— Start of DATASET SECTION —
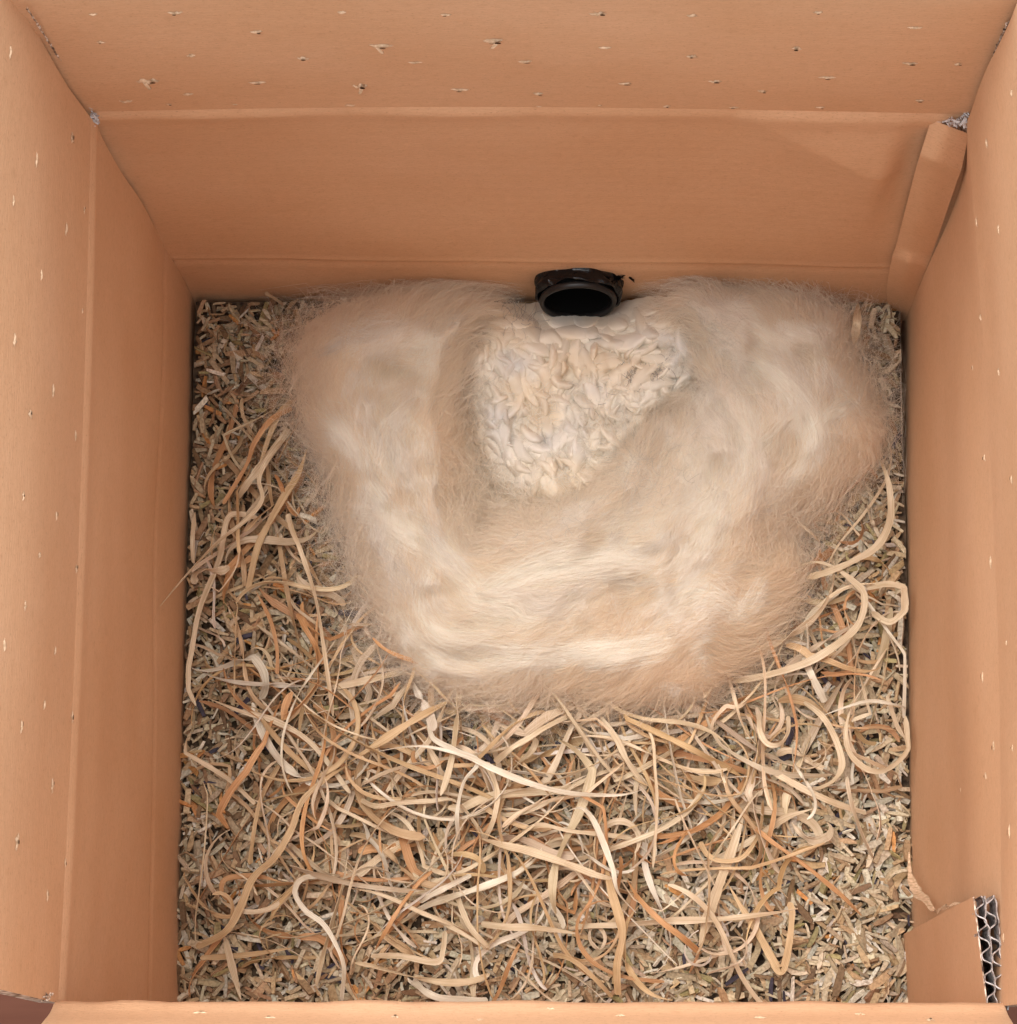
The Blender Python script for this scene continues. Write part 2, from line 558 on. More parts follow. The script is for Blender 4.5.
# joint strip folded over the back-right corner
def strip_pt(px, py, z): return U(px, py, z)


def UY(px, py, y):
    """world point at depth y that the photograph shows at (px, py)"""
    d = RM @ np.array([(px - 508.5) / FPX, -(py - 512.0) / FPX, -1.0])
    return CAM + d * ((y - CAM[1]) / d[1])


tabrows_old = [
    [U(893, 322, -0.004), U(902, 322, -0.004), U(908, 322, -0.004)],
    [U(889, 285, 0.018), U(903, 292, 0.018), U(913, 296, 0.018)],
    [U(894, 254, 0.050), U(909, 259, 0.052), U(922, 265, 0.053)],
    [U(899, 244, 0.057), U(913, 252, 0.059), U(929, 256, 0.062)],
    [U(918, 165, 0.165), U(934, 172, 0.165), U(949, 181, 0.165)],
    [U(921, 153, 0.178), U(938, 160, 0.178), U(955, 170, 0.178)],
    [U(932, 120, H - .003), U(949, 126, H - .003), U(967, 134, H - .003)],
]
yb = lambda py: float(np.interp(py, [113, 300], [bm[1], BR[1]]))
tabrows = [[UY(x, y, yb(y) + dy) for x, y, dy in row] for row in (
    [(890, 318, -.0008), (900, 320, -.002), (909, 322, -.004)], [(886, 290, -.001), (901, 295, -.003), (918, 298, -.004)], [(892, 256, -.004), (908, 262, -.008), (927, 268, -.007)],
    [(896, 246, -.004), (911, 252, -.0062), (931, 257, -.006)], [(916, 168, -.0072), (933, 174, -.0085), (957, 182, -.008)], [(920, 155, -.0085), (937, 161, -.011), (961, 171, -.0105)],
    [(931, 120, -.003), (948, 126, -.006), (969, 134, -.006)])]
strip = sheet('joint_strip', tabrows, 14, [5, 10, 5, 22, 5, 10], 0.0022, (0, 1, 0), lambda u, v, G: 0.0004 * fnoise(u * 60, v * 30, 40), smooth_u=True)
to_box(strip)

# short double-wall board standing against the right wall in the front corner
def slab(name, quad_rows, thick, nrm):
    return sheet(name, quad_rows, 24, [30], thick, nrm, None, None, False, False)


sb = [(903.5, 934, 0.0), (908, 1022, 0.0)]
stp = [(972, 897, H - 0.001), (987, 1012, H - 0.001)]
liner_in = sheet('corner_board', [[U(903, 945, ZB * .6), U(907, 1030, ZB * .6)], [U(*sb[0]), U(*sb[1])], [U(*stp[0]), U(*stp[1])]], 20, [3, 40], 0.0005, (1, 0, 0),
                 lambda u, v, G: 0.0006 * fnoise(u * 30, v * 20, 50), smooth_u=False)
to_box(liner_in)


def strip_wave(name, path0, path1, zlow, mat, tk=0.0004):
    """thin paper wall following a plan path (m,3) at the top edge down to zlow"""
    P = np.array(path0, dtype=float)
    m = len(P)
    dn_ = np.array(U(903.5, 934, 0)) - np.array(U(972, 897, H))
    Q = P + dn_ / H * 0.016
    d = np.gradient(P, axis=0); nn = np.stack([-d[:, 1], d[:, 0], 0 * d[:, 0]], -1)
    nn /= np.linalg.norm(nn, axis=1, keepdims=True)
    V = np.concatenate([P - nn * tk / 2, P + nn * tk / 2, Q - nn * tk / 2, Q + nn * tk / 2])
    F = []
    for i in range(m - 1):
        a, b = i, i + 1
        F += [(a, b, m + b, m + a), (a, b, 2 * m + b, 2 * m + a), (m + a, m + b, 3 * m + b, 3 * m + a)]
    return V, F


A = np.array(U(973.5, 897, H)); Bp = np.array(U(988, 1012, H))
axis = (Bp - A); L = np.linalg.norm(axis); axis /= L
side = np.array([-axis[1], axis[0], 0]); side = side if side[0] > 0 else -side
VV, FF = [], []
def add_path(pts):
    V, F = strip_wave('', pts, None, H - 0.05, None)
    o = sum(len(v) for v in VV)
    VV.append(V); FF.extend([tuple(o + k for k in f) for f in F])
tt = np.linspace(0, 1, 130)
wt = 0.0066
rj = lambda s: 0.0002 * vnoise(tt * 14, tt * 0 + s, 61)
def zt(s): return 0.0009 * vnoise(tt * 30, tt * 0 + s, 62)
for off_, ph in ((wt * 0.5, 0), (wt, 3)):
    add_path(A + axis * (tt * L)[:, None] + side * (off_ + rj(ph) * 3)[:, None] + np.array([0, 0, 1]) * zt(ph)[:, None])
for lo, hi, nw, ph in ((0.0, wt * 0.5, 5.2, 0.3), (wt * 0.5, wt, 4.6, 1.6)):
    s = 0.5 + 0.5 * np.sin(tt * nw * 2 * math.pi + ph)
    s = s * s * (3 - 2 * s)
    add_path(A + axis * (tt * L)[:, None] + side * (lo + 0.0002 + (hi - lo - 0.0004) * s + rj(ph * 5))[:, None] + np.array([0, 0, 1]) * zt(ph + 7)[:, None])
flutes = mesh_np('corrugated_edge', np.concatenate(VV), FF, M_GREYPAPER, smooth=True)
to_box(flutes)


def torn_ribbon(name, pts, widths, mat, parent_box=True, seed=0):
    """small curling scrap of torn liner: pts (px,py,z)"""
    P = np.array([U(*p) for p in pts])
    t = np.linspace(0, len(P) - 1, 40)
    C = catmull(P, t, True)
    wv = np.interp(t, np.arange(len(P)), widths)
    d = np.gradient(C, axis=0); d /= np.linalg.norm(d, axis=1, keepdims=True)
    up = np.array([0, 0, 1.0])
    s = np.cross(d, up); s /= np.linalg.norm(s, axis=1, keepdims=True)
    r = np.random.default_rng(seed)
    jag = 1 + 0.35 * vnoise(t * 6, t * 0, seed)
    cols = []
    for k, q in enumerate((-1, -0.3, 0.3, 1)):
        cols.append(C + s * (wv * jag * q)[:, None] + up * (0.0006 * (q * q))) 
    V = np.concatenate(cols); m = len(C)
    V2 = V - up * 0.0004
    F = []
    n = len(V)
    for k in range(3):
        for i in range(m - 1):
            q = (k * m + i, k * m + i + 1, (k + 1) * m + i + 1, (k + 1) * m + i)
            F += [q, tuple(n + x for x in q[::-1])]
    for k in (0, 3):
        for i in range(m - 1):
            F.append((k * m + i, k * m + i + 1, n + k * m + i + 1, n + k * m + i))
    return mesh_np(name, np.concatenate([V, V2]), F, mat)


to_box(torn_ribbon('torn_liner', [(909, 852, .02), (910, 875, .03), (917, 892, .045), (927, 902, .07), (934, 912, .09), (941, 909, .12), (950, 905, .15), (960, 903, .17)],
                   [0.0003, 0.001, 0.0026, 0.0012, 0.0008, 0.0006, 0.0009, 0.0003], M_PAPER, seed=3))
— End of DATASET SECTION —
WHAT IS EXPECTED: Without the pictures, print the whole listing exactly as given.

SOLUTION BELOW:
The Blender Python script for this scene continues. Write part 2, from line 558 on. More parts follow. The script is for Blender 4.5.
# joint strip folded over the back-right corner
def strip_pt(px, py, z): return U(px, py, z)


def UY(px, py, y):
    """world point at depth y that the photograph shows at (px, py)"""
    d = RM @ np.array([(px - 508.5) / FPX, -(py - 512.0) / FPX, -1.0])
    return CAM + d * ((y - CAM[1]) / d[1])


tabrows_old = [
    [U(893, 322, -0.004), U(902, 322, -0.004), U(908, 322, -0.004)],
    [U(889, 285, 0.018), U(903, 292, 0.018), U(913, 296, 0.018)],
    [U(894, 254, 0.050), U(909, 259, 0.052), U(922, 265, 0.053)],
    [U(899, 244, 0.057), U(913, 252, 0.059), U(929, 256, 0.062)],
    [U(918, 165, 0.165), U(934, 172, 0.165), U(949, 181, 0.165)],
    [U(921, 153, 0.178), U(938, 160, 0.178), U(955, 170, 0.178)],
    [U(932, 120, H - .003), U(949, 126, H - .003), U(967, 134, H - .003)],
]
yb = lambda py: float(np.interp(py, [113, 300], [bm[1], BR[1]]))
tabrows = [[UY(x, y, yb(y) + dy) for x, y, dy in row] for row in (
    [(890, 318, -.0008), (900, 320, -.002), (909, 322, -.004)], [(886, 290, -.001), (901, 295, -.003), (918, 298, -.004)], [(892, 256, -.004), (908, 262, -.008), (927, 268, -.007)],
    [(896, 246, -.004), (911, 252, -.0062), (931, 257, -.006)], [(916, 168, -.0072), (933, 174, -.0085), (957, 182, -.008)], [(920, 155, -.0085), (937, 161, -.011), (961, 171, -.0105)],
    [(931, 120, -.003), (948, 126, -.006), (969, 134, -.006)])]
strip = sheet('joint_strip', tabrows, 14, [5, 10, 5, 22, 5, 10], 0.0022, (0, 1, 0), lambda u, v, G: 0.0004 * fnoise(u * 60, v * 30, 40), smooth_u=True)
to_box(strip)

# short double-wall board standing against the right wall in the front corner
def slab(name, quad_rows, thick, nrm):
    return sheet(name, quad_rows, 24, [30], thick, nrm, None, None, False, False)


sb = [(903.5, 934, 0.0), (908, 1022, 0.0)]
stp = [(972, 897, H - 0.001), (987, 1012, H - 0.001)]
liner_in = sheet('corner_board', [[U(903, 945, ZB * .6), U(907, 1030, ZB * .6)], [U(*sb[0]), U(*sb[1])], [U(*stp[0]), U(*stp[1])]], 20, [3, 40], 0.0005, (1, 0, 0),
                 lambda u, v, G: 0.0006 * fnoise(u * 30, v * 20, 50), smooth_u=False)
to_box(liner_in)


def strip_wave(name, path0, path1, zlow, mat, tk=0.0004):
    """thin paper wall following a plan path (m,3) at the top edge down to zlow"""
    P = np.array(path0, dtype=float)
    m = len(P)
    dn_ = np.array(U(903.5, 934, 0)) - np.array(U(972, 897, H))
    Q = P + dn_ / H * 0.016
    d = np.gradient(P, axis=0); nn = np.stack([-d[:, 1], d[:, 0], 0 * d[:, 0]], -1)
    nn /= np.linalg.norm(nn, axis=1, keepdims=True)
    V = np.concatenate([P - nn * tk / 2, P + nn * tk / 2, Q - nn * tk / 2, Q + nn * tk / 2])
    F = []
    for i in range(m - 1):
        a, b = i, i + 1
        F += [(a, b, m + b, m + a), (a, b, 2 * m + b, 2 * m + a), (m + a, m + b, 3 * m + b, 3 * m + a)]
    return V, F


A = np.array(U(973.5, 897, H)); Bp = np.array(U(988, 1012, H))
axis = (Bp - A); L = np.linalg.norm(axis); axis /= L
side = np.array([-axis[1], axis[0], 0]); side = side if side[0] > 0 else -side
VV, FF = [], []
def add_path(pts):
    V, F = strip_wave('', pts, None, H - 0.05, None)
    o = sum(len(v) for v in VV)
    VV.append(V); FF.extend([tuple(o + k for k in f) for f in F])
tt = np.linspace(0, 1, 130)
wt = 0.0066
rj = lambda s: 0.0002 * vnoise(tt * 14, tt * 0 + s, 61)
def zt(s): return 0.0009 * vnoise(tt * 30, tt * 0 + s, 62)
for off_, ph in ((wt * 0.5, 0), (wt, 3)):
    add_path(A + axis * (tt * L)[:, None] + side * (off_ + rj(ph) * 3)[:, None] + np.array([0, 0, 1]) * zt(ph)[:, None])
for lo, hi, nw, ph in ((0.0, wt * 0.5, 5.2, 0.3), (wt * 0.5, wt, 4.6, 1.6)):
    s = 0.5 + 0.5 * np.sin(tt * nw * 2 * math.pi + ph)
    s = s * s * (3 - 2 * s)
    add_path(A + axis * (tt * L)[:, None] + side * (lo + 0.0002 + (hi - lo - 0.0004) * s + rj(ph * 5))[:, None] + np.array([0, 0, 1]) * zt(ph + 7)[:, None])
flutes = mesh_np('corrugated_edge', np.concatenate(VV), FF, M_GREYPAPER, smooth=True)
to_box(flutes)


def torn_ribbon(name, pts, widths, mat, parent_box=True, seed=0):
    """small curling scrap of torn liner: pts (px,py,z)"""
    P = np.array([U(*p) for p in pts])
    t = np.linspace(0, len(P) - 1, 40)
    C = catmull(P, t, True)
    wv = np.interp(t, np.arange(len(P)), widths)
    d = np.gradient(C, axis=0); d /= np.linalg.norm(d, axis=1, keepdims=True)
    up = np.array([0, 0, 1.0])
    s = np.cross(d, up); s /= np.linalg.norm(s, axis=1, keepdims=True)
    r = np.random.default_rng(seed)
    jag = 1 + 0.35 * vnoise(t * 6, t * 0, seed)
    cols = []
    for k, q in enumerate((-1, -0.3, 0.3, 1)):
        cols.append(C + s * (wv * jag * q)[:, None] + up * (0.0006 * (q * q))) 
    V = np.concatenate(cols); m = len(C)
    V2 = V - up * 0.0004
    F = []
    n = len(V)
    for k in range(3):
        for i in range(m - 1):
            q = (k * m + i, k * m + i + 1, (k + 1) * m + i + 1, (k + 1) * m + i)
            F += [q, tuple(n + x for x in q[::-1])]
    for k in (0, 3):
        for i in range(m - 1):
            F.append((k * m + i, k * m + i + 1, n + k * m + i + 1, n + k * m + i))
    return mesh_np(name, np.concatenate([V, V2]), F, mat)


to_box(torn_ribbon('torn_liner', [(909, 852, .02), (910, 875, .03), (917, 892, .045), (927, 902, .07), (934, 912, .09), (941, 909, .12), (950, 905, .15), (960, 903, .17)],
                   [0.0003, 0.001, 0.0026, 0.0012, 0.0008, 0.0006, 0.0009, 0.0003], M_PAPER, seed=3))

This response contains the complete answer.